On Apr 9, 2:55 pm, Chas Emerick <cemer...@snowtide.com> wrote:
> I recently came across a situation where I very much wanted to delay
> the calculation of some values, but where I also wanted those delays
> to use their calculated values for equality determinations. This is
> particularly important when comparing vectors or maps that contain
> delayed values, where doing something like (= (force some-delay) some-
> value) isn't possible.
>
> So, I whipped up a tdelay (transparent delay) macro, an almost
> complete ripoff of clojure.core/delay, except that it creates
> instances of a subclass of clojure.lang.Delay that defers equality and
> hashcode calculations to the delay's value.

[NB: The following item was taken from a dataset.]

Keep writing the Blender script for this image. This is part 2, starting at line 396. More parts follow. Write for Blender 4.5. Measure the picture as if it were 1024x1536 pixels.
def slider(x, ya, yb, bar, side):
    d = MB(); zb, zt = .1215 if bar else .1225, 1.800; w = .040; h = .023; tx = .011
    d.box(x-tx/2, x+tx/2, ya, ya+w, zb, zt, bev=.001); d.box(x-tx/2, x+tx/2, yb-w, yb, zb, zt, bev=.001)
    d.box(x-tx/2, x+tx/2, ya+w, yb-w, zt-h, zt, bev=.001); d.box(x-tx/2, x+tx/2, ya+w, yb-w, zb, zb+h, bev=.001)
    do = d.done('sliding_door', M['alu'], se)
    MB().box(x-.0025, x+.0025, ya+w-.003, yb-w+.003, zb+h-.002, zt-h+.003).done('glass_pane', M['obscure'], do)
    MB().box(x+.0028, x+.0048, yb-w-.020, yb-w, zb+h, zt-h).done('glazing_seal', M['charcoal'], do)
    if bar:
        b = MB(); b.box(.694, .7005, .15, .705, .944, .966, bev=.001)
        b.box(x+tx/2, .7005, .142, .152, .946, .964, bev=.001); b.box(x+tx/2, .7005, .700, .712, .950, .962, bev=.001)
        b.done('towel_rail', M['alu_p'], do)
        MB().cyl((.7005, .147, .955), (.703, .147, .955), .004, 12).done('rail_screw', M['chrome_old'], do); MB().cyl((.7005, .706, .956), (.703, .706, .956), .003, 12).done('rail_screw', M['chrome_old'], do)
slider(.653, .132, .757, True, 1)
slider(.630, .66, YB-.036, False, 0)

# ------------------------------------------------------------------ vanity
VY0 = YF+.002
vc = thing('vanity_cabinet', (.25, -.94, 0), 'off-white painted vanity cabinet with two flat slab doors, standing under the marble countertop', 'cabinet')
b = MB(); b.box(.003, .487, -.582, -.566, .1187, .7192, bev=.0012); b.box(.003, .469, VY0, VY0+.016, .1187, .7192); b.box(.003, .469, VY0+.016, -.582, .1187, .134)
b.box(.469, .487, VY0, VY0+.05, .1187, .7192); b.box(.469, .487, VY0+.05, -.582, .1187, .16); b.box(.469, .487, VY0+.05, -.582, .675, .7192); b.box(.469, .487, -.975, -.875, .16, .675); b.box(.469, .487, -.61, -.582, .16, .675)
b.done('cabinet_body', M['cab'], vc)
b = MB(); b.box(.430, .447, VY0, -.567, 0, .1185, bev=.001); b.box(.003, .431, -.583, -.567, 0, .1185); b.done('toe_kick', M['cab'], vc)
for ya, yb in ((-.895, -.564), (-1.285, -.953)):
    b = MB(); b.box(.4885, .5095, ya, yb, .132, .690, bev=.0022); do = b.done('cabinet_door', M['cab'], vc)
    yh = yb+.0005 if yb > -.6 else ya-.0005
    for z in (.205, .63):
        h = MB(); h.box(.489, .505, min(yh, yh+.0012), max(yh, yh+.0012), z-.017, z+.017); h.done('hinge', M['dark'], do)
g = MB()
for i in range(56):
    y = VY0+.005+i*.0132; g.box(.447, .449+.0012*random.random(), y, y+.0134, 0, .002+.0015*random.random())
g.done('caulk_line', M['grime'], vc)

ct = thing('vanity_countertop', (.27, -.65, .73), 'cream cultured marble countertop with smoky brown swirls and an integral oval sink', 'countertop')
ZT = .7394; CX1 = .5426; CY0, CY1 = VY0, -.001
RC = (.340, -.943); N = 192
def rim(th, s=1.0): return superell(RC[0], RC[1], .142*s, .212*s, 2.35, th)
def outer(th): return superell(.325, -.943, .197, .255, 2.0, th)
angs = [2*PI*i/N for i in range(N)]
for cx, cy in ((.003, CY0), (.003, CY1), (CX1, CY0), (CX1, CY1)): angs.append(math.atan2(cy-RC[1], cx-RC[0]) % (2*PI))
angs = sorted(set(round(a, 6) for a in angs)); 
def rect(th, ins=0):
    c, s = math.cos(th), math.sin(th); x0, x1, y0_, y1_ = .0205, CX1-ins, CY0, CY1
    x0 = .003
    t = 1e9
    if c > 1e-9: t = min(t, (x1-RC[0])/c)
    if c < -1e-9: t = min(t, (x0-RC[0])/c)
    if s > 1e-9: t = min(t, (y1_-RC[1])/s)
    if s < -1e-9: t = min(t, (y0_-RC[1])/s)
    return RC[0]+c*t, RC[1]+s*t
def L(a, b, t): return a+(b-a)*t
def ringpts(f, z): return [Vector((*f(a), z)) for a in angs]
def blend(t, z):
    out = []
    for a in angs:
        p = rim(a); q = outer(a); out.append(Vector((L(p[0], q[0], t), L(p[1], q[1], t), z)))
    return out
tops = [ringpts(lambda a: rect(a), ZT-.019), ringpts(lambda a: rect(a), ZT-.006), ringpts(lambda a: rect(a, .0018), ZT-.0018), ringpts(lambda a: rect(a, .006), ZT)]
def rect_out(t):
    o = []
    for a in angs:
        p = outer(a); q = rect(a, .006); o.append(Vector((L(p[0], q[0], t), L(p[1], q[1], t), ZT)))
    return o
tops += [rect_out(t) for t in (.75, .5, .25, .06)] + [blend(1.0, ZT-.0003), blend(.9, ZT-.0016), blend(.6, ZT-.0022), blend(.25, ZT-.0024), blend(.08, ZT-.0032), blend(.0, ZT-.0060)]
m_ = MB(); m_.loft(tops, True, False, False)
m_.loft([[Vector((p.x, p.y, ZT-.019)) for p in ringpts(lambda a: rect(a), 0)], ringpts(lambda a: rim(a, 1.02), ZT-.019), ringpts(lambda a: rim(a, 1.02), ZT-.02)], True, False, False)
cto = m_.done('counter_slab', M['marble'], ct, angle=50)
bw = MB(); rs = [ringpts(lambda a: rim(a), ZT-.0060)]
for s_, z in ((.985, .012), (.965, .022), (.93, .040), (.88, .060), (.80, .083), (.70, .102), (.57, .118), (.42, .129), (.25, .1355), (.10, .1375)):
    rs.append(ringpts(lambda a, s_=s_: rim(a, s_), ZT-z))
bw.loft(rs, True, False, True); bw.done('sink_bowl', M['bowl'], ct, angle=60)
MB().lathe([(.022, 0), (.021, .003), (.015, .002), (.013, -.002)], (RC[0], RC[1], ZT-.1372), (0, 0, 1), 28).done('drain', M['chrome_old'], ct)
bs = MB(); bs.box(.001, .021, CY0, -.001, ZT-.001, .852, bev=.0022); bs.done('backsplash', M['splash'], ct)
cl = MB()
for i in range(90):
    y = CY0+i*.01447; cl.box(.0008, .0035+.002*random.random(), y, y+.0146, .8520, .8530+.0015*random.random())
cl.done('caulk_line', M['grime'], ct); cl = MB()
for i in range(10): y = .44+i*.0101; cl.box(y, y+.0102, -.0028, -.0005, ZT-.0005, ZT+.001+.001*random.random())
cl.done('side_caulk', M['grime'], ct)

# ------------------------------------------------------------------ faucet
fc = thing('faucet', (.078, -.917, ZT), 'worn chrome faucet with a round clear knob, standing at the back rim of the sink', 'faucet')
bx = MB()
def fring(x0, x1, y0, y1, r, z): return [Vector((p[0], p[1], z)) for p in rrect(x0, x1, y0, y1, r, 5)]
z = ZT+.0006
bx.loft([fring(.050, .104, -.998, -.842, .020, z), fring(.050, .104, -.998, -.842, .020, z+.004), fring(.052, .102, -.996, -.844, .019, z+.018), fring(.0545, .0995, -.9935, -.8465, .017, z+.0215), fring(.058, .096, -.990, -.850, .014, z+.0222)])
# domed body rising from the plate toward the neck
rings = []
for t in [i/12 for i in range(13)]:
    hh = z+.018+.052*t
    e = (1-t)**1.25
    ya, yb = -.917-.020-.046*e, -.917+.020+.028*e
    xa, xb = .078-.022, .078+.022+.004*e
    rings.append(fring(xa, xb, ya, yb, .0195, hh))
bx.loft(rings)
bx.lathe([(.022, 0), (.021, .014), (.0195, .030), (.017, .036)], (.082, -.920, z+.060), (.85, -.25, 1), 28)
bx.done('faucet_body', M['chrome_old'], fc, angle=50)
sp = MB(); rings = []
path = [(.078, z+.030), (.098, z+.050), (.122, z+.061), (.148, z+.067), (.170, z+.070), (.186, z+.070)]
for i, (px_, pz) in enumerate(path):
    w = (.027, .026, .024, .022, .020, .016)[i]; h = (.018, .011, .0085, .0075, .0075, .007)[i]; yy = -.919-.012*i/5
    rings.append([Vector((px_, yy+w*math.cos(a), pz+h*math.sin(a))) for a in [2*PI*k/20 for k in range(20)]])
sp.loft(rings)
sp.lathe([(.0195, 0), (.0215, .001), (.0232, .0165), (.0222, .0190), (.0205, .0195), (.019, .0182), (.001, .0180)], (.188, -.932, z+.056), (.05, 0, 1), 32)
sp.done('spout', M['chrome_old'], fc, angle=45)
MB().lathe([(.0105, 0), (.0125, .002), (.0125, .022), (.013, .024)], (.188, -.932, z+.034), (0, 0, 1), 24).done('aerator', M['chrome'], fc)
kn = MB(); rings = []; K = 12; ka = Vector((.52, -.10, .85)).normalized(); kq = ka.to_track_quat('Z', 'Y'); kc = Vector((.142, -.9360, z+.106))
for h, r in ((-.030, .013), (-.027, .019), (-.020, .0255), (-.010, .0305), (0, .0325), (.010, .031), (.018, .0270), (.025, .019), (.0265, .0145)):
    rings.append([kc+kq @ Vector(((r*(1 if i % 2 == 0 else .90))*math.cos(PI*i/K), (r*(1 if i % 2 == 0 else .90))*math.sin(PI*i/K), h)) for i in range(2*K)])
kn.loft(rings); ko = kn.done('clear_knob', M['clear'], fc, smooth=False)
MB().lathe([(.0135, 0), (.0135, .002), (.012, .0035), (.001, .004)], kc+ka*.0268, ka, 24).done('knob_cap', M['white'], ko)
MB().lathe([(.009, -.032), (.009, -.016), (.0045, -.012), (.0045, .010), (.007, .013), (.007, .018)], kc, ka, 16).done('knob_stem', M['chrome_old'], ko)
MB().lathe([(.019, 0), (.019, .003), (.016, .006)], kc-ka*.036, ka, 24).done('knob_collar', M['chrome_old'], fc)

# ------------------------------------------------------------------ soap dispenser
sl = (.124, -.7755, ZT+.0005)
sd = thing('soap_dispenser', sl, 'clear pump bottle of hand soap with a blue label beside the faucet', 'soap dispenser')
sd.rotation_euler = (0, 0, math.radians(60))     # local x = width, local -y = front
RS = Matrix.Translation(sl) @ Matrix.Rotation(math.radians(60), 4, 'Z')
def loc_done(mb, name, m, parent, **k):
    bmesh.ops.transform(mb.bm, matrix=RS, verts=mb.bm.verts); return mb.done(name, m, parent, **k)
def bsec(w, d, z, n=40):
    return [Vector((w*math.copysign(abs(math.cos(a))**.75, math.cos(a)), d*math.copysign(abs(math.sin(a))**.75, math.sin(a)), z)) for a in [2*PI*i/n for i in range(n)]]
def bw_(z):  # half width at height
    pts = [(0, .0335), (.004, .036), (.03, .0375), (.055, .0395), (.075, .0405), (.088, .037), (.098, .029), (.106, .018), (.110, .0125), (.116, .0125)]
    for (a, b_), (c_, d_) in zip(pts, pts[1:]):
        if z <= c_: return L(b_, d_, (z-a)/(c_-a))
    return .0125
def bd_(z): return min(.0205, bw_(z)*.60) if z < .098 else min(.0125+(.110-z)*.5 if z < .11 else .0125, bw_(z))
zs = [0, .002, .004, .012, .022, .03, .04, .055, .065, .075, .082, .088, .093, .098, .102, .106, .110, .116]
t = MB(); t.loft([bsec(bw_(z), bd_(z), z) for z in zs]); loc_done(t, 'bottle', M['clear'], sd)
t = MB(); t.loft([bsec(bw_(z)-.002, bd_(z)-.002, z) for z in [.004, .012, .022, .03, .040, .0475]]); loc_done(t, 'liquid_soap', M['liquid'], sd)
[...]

The results:
>
> user=> (= {:a 5 :b (delay 12)} {:a 5 :b 12})
> false
> user=> (= {:a 5 :b (tdelay 12)} {:a 5 :b 12})
> true
>
> I get nervous when I screw around with equality in relatively sneaky
> ways like this, so I thought I'd toss this out on the list and see if
> anyone has any comments one way or the other.
>
You shouldn't ignore your nervousness in this case:
user=> (= {:a 5 :b 12} {:a 5 :b (tdelay 12)})
false
The lack of symmetry makes this too fragile IMO.